At least hopes of salvaging the Programme for Prosperity and Fairness look better, but for Charlie it's make or break time. He has been the lightning conductor for much of the Government's unpopularity, being blamed for last year's Budget fiasco, the O'Flaherty affair, the row with the credit unions and was the target of much criticism on the ground in the Tipperary by-election.

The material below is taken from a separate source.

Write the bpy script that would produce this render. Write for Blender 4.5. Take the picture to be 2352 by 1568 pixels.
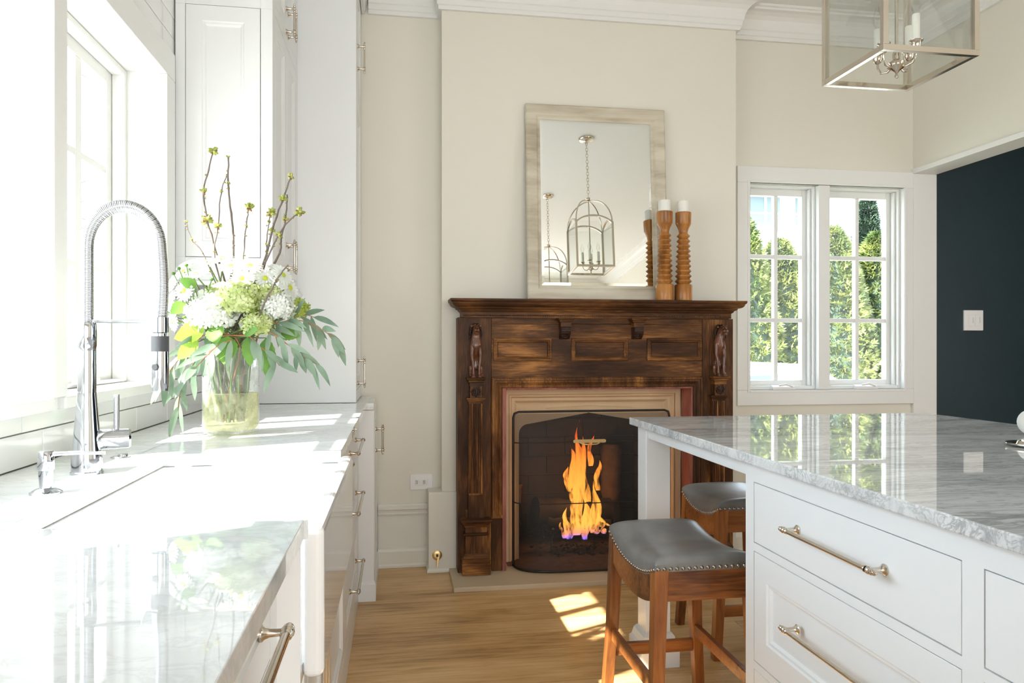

The strange thing is that Charlie enjoys a much higher reputation within Leinster House than outside. People on all sides see him as straight, honourable and able, somebody with the courage of his convictions and the ability to translate them into reality. The only real question mark is over his judgment and his alleged inability to listen. Certainly nobody ever accuses him of diffidence, or lack of conviction, but this time the stakes are high and even though the upcoming Budget is an all-Cabinet affair with full consultation, not to mention the added advice of Una Claffey, if things go wrong only one person will be blamed and Charlie knows that.
Finally this week, a word about Paddy Donegan. Anybody who knew Paddy liked him. He was straightforward and honest. He was a genuine friend, loyal to his party and to his beliefs and always good company to be in. Paddy Donegan did many good turns along the way and it will be for these he will be remembered as much as for any of his more colourful quotes. To Olivia and his family our deepest sympathy.